Avoid Placing Two Event Structures in One Loop

The Event structure handles events in the order they occur. When an event occurs, the Event structure handles the event, the loop reiterates, and the Event structure waits for the next event to occur. If you have two Event structures in a single loop, the loop does not reiterate until both Event structures handle the events for which they were configured. You might hang the user interface if both Event structures do not properly handle the events in the order received.

For example, you might place two Event structures in a single loop and configure the first Event structure to handle a Mouse Down event and configure the second Event structure to handle a Key Down event. The first Event structure receives an event of the type it is configured to handle, such as a Mouse Down event.

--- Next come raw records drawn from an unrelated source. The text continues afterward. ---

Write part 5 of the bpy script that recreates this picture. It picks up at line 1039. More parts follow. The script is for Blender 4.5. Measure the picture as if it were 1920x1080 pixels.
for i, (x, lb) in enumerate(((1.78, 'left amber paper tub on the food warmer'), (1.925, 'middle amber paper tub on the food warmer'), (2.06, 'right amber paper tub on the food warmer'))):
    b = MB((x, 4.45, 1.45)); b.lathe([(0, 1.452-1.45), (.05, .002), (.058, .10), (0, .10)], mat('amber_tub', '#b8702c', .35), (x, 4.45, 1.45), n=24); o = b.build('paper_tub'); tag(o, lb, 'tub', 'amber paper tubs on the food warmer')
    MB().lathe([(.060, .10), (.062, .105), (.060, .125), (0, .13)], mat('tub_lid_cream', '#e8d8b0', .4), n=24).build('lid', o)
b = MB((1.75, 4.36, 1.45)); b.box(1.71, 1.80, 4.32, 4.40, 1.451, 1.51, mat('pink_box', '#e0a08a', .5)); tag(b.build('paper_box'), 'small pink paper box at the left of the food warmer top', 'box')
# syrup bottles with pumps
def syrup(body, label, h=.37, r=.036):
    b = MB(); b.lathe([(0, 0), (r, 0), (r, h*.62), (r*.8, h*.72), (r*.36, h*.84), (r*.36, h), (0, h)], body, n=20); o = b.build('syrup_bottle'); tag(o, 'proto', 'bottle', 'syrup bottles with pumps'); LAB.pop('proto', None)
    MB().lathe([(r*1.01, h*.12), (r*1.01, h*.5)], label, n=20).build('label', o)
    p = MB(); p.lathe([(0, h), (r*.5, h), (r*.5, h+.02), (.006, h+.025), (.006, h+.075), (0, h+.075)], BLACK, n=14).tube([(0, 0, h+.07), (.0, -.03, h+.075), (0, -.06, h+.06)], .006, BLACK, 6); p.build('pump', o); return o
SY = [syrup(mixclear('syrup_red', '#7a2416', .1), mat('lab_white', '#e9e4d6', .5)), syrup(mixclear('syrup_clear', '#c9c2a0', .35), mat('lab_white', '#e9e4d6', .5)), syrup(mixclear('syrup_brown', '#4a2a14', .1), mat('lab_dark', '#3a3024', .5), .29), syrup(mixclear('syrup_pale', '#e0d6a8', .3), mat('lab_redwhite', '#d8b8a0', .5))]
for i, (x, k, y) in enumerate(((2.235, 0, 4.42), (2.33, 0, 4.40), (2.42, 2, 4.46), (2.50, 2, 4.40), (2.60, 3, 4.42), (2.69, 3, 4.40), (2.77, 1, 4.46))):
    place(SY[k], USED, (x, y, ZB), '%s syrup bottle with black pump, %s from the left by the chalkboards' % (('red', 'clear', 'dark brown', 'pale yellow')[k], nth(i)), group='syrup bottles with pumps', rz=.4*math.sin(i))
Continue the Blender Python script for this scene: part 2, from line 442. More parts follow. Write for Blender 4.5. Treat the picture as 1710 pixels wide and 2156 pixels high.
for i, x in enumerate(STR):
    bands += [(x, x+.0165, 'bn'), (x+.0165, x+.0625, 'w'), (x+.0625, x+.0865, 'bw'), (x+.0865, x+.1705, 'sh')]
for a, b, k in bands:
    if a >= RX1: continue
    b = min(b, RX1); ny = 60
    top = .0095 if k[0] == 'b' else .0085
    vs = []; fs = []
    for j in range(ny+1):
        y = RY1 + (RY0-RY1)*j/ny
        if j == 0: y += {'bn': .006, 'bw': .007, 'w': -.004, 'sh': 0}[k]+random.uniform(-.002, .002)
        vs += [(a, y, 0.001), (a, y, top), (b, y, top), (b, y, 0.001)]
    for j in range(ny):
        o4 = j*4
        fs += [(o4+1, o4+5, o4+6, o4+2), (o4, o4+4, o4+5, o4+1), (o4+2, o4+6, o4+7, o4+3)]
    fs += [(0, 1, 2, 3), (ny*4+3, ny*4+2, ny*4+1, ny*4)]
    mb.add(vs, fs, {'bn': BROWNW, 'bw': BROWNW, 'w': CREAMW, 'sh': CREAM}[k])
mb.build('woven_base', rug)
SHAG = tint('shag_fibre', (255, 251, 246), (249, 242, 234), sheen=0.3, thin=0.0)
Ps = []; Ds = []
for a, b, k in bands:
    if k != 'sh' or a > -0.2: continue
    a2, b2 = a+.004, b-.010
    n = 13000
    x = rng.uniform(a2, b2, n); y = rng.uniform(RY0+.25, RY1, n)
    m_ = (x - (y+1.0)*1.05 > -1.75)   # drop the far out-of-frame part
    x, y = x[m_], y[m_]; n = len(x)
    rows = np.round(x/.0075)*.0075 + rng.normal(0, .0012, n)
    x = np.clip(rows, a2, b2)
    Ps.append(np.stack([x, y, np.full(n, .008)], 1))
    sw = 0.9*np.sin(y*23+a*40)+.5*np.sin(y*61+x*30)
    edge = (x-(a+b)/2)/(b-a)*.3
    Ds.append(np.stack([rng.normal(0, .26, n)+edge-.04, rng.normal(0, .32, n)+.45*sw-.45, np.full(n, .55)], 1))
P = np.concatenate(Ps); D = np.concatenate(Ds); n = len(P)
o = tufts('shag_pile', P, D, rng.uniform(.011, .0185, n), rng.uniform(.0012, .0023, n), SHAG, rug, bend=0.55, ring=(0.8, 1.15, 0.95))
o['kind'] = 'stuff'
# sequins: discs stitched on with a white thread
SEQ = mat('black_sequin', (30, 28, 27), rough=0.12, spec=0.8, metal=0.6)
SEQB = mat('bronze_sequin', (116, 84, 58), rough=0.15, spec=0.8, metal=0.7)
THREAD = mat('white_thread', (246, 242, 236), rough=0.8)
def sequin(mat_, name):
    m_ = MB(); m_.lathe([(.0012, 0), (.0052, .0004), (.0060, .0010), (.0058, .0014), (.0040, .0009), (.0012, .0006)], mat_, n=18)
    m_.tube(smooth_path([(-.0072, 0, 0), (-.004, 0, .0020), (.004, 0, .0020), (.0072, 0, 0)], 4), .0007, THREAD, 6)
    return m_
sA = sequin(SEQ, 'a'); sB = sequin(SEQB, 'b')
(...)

Then, the second Event structure receives an event of the type it is configured to handle, such as a Key Down event. When both Event structures handle the events, the loop reiterates. If the events continue to alternate, that is Mouse Down, Key Down, Mouse Down, Key Down, and so on, the Event structures handle the events and the loop reiterates.

However, if two Mouse Down events occur sequentially with no intervening Key Down event, the user interface hangs. This is because the Event structure configured to handle the Mouse Down event handles the first Mouse Down event, then the Event structure configured to handle the Key Down event waits. But because a second Mouse Down event occurred, LabVIEW cannot handle the Key Down event until it handles that second Mouse Down event. As a result, LabVIEW cannot reiterate the loop and the user interface hangs.

To avoid hanging the user interface, configure all events you want a VI to handle in a single Event structure or always make sure there is only one Event structure in a loop.